Can Android detect AirTags?

Yes. AirTags broadcast Bluetooth Low Energy advertisements that any BLE-capable Android device can see. Apple's own Tracker Detect app for Android only scans manually and on demand. A continuous scanner like Veilbreaker watches in the background and flags persistent unknown trackers automatically.

What does "persistent unknown beacon" mean?

It means the same BLE device's identity has been seen multiple times across separate scan windows. A real tracker stays with you. Random Bluetooth devices in a coffee shop do not.

What do I do if I find an AirTag tracking me?

Do not destroy or disable the tag immediately. Document it - photograph the tag, write down the serial number visible when you tap it with NFC, save the Veilbreaker scan log. Contact local police, who can pull the registered owner's information from Apple via legal request.

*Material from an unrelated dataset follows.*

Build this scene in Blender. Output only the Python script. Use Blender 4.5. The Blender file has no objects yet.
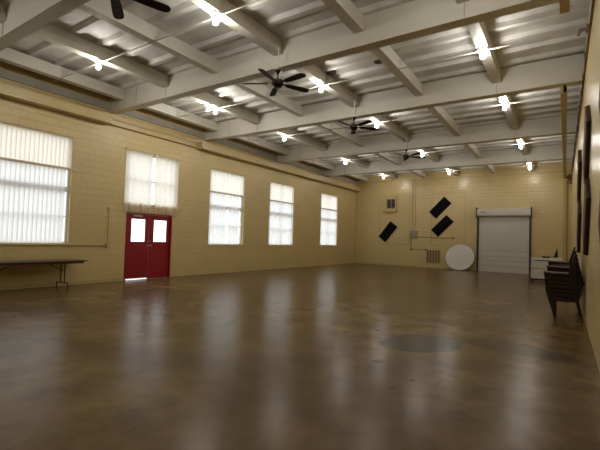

Can a tracker work without Bluetooth?

No, not the consumer kind. AirTag, SmartTag, and Tile all use Bluetooth Low Energy as their primary signal. Some industrial GPS trackers use cellular and would not appear in a BLE scan, but those are far rarer in personal stalking cases because they require subscription and battery management.

Why does my BLE scan show so many devices in my house?

Modern homes are full of Bluetooth: speakers, smart bulbs, headphones, smart TVs, laptops, watches, fitness trackers. The ones to focus on are unknowns that show up far from home. A tracker placed by someone who is not in your house will be detected when you go somewhere it has no reason to be.